Madeleine Mwadi: Il faut agir à plusieurs niveaux :
- Sensibiliser les parents et les enseignants pour qu'ils encouragent les filles à explorer toutes les voies possibles.
- Mettre en avant des modèles féminins réussis dans différents domaines professionnels.
- Proposer des activités mixtes pour montrer que les filles peuvent exceller dans tous les domaines.
- Déconstruire les stéréotypes dans les médias et la publicité pour promouvoir une image positive des femmes.
Comment les établissements scolaires peuvent-ils mieux préparer les élèves dans leur orientation ?
Madeleine Mwadi: Les établissements scolaires peuvent mettre en place différentes actions :
- Des ateliers d'orientation pour informer les élèves sur les différents métiers et les formations existantes.
- Des rencontres avec des professionnels pour permettre aux élèves de découvrir différents métiers et de poser leurs questions.
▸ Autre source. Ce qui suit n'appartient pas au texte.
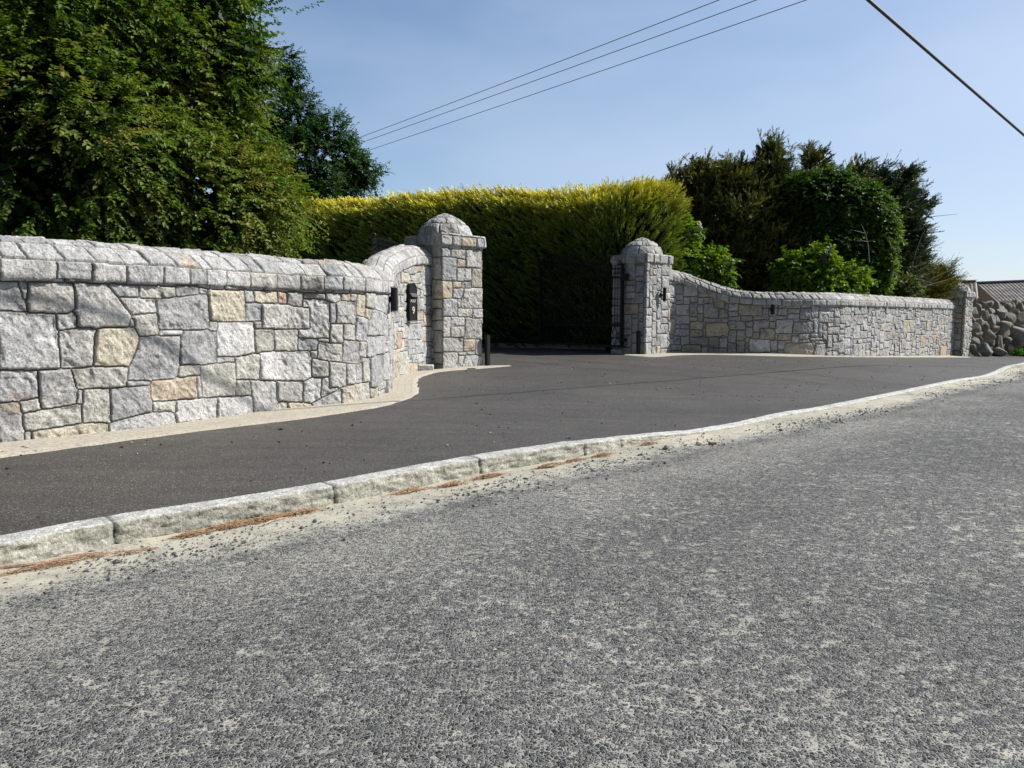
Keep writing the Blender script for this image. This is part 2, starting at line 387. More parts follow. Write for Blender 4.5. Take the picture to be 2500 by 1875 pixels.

- Des tests d'orientation pour aider les élèves à identifier leurs intérêts et leurs aptitudes.
- Des partenariats avec les universités et les entreprises pour faciliter l'insertion professionnelle des étudiants.
Quels sont les défis à relever pour améliorer l'orientation scolaire des jeunes filles en RDC ?
Madeleine Mwadi: Parmi les défis, on peut citer:
- Le manque de moyens: les établissements scolaires ne disposent pas toujours des ressources nécessaires pour mettre en place des programmes d'orientation efficaces.
- Le manque de personnel qualifié: Il y a un besoin de former des professionnels de l'orientation.
- Les inégalités régionales: L'accès à l'orientation est plus difficile dans certaines régions du pays.
Il est donc nécessaire d'investir dans la formation des enseignants, de créer des centres d'orientation et de sensibiliser les familles à l'importance de l'orientation scolaire. Mais aussi développer des programmes d'orientation scolaire dans les écoles, former des conseillers d'orientation, et mettre en place des plateformes en ligne pour faciliter l'accès à l'information.